Pamela Winfield publishes article “Mandala As Metropolis” in Brill volume

Assistant professor Pamela Winfield has published an article titled "Mandala As Metropolis" in Esoteric Buddhism and the Tantras in East Asia.

Edited by Charles Orzech, Richard Payne and Henrik Sorensen.  Handbook of Oriental Studies (Handbuch der Orientalistik section 4- China vol. 24). Leiden, Boston: Brill Publishers, 2011, pp. 719-743.

Abstract:

The Two World Mandalas of esoteric Shingon Buddhism illustrate two important estoeric scriptures, namely the Dainichikyo and the Kongochokyo sutras.  However, the organizational floorplans for these two mandala palaces are not found in either of these source sutras.  What other visual or conceptual influences could have shaped the format of these two famous architectures of enlightenment?  This article argues that these two mandala palace blueprints exhibit striking similarities to long-standing East Asian ideals for perfect religio-political spaces. The first section of this analysis demonstrates that the layout of the Womb World mandala evokes the capital-I-shaped gong plans of early Chinese palaces as well as the architectural elements of typical sihe yuan courtyard dwellings. The second section argues that the Diamond World mandala visually evokes the tick-tack-toe-like grid plan of the Zhou dynasty wang cheng or Emperor’s City, as documented in the classic Rites of Zhou (Zhouli). The third and final section argues that when displayed together in Japan, as they probably were from 835 onwards, these Two World mandalas reflect the double-palace system of earlier eighth-century Sino-Japanese capitals, which housed religious and political functions of the court in ministries of the Right and Left, respectively.
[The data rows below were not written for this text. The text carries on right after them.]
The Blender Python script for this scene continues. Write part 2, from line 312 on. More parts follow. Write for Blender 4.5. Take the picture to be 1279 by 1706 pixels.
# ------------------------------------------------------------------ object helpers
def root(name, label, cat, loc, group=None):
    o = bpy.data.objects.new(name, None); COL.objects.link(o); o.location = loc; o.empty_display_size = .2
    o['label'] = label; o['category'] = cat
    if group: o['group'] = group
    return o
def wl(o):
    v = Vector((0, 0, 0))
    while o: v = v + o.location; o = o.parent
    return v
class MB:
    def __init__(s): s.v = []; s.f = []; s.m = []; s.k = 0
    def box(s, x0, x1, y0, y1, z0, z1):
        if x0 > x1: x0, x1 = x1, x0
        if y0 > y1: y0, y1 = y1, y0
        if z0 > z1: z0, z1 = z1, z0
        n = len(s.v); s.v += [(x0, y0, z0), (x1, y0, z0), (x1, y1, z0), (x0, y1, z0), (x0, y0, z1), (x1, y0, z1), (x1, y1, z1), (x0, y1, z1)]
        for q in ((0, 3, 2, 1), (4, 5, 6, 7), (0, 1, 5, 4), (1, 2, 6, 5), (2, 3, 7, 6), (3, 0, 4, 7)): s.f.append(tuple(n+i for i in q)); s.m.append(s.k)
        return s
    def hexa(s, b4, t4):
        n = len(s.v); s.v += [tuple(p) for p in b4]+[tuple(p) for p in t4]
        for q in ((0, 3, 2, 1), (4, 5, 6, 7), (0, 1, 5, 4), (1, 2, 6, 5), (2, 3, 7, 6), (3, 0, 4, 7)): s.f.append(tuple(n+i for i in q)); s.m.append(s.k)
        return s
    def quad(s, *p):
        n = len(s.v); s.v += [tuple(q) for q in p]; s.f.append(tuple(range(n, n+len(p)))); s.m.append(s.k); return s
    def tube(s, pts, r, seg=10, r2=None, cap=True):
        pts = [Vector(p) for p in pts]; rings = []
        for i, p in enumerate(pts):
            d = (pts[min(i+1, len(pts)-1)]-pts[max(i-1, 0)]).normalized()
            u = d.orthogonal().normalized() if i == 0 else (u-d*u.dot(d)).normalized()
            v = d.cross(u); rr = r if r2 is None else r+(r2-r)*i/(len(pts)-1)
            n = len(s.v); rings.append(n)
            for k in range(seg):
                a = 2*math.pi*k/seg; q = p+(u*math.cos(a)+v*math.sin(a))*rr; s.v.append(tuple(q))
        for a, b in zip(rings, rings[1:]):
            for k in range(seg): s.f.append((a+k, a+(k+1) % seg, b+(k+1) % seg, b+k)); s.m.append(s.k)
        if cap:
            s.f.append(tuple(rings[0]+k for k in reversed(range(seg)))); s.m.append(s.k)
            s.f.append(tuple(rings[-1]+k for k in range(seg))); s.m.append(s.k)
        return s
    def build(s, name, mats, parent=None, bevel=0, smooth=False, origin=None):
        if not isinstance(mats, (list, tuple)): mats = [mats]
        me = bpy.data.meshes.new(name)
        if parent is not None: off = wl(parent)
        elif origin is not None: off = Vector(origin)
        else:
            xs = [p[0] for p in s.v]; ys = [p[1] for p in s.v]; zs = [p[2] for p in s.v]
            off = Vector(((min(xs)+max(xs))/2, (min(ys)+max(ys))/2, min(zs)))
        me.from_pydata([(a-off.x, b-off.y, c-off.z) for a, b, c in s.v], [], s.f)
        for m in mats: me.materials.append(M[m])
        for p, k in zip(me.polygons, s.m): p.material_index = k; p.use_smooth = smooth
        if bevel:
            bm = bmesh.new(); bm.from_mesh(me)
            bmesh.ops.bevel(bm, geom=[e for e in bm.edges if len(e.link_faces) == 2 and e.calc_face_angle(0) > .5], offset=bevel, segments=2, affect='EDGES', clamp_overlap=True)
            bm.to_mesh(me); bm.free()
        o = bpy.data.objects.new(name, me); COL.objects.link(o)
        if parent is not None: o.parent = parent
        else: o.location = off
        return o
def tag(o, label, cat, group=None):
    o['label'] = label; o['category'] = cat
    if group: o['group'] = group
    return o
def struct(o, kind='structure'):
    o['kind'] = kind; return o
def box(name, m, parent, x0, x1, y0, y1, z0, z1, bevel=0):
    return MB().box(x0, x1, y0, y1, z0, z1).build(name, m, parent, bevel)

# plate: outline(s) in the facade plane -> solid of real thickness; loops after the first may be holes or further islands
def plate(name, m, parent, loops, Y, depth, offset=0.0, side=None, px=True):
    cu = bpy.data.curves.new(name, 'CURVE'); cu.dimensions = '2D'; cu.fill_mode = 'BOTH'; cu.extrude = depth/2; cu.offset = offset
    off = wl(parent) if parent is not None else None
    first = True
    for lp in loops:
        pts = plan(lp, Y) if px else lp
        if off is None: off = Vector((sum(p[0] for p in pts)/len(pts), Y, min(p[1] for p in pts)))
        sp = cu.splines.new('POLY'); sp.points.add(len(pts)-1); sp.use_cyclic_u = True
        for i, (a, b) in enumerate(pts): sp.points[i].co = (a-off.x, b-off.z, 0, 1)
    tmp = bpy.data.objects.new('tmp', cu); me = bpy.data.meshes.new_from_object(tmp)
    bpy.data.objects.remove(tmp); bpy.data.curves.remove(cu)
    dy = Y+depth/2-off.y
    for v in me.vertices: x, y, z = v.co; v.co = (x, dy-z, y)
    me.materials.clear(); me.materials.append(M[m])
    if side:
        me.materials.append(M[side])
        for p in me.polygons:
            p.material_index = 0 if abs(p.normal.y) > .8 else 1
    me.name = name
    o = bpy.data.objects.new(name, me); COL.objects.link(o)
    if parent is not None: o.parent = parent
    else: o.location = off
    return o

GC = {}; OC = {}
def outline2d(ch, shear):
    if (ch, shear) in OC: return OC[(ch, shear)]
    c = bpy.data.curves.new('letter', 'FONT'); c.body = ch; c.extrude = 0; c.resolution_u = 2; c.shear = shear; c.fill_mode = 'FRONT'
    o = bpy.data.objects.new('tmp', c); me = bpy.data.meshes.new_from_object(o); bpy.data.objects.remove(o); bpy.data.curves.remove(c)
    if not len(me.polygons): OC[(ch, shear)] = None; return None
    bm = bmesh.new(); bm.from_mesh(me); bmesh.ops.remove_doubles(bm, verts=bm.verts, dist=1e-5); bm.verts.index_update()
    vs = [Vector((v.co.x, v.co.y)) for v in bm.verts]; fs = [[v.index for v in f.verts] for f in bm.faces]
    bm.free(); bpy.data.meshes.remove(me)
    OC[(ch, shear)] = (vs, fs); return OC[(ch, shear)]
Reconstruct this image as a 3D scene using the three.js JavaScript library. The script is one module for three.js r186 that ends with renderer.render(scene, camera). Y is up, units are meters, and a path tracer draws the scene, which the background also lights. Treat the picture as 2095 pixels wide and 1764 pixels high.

This evocation of the city in the mandalas demonstrates the symbiotic relationship that exists between political and religious symbolism, between secular and sacred architecture, between imperial and Buddhist topologies. This symbiosis, itself reminiscent of the double-palace system, compels art historians, Buddhologists, political scientists and urban studies scholars to accommodate and integrate one another’s constructs into their own architectures of understanding.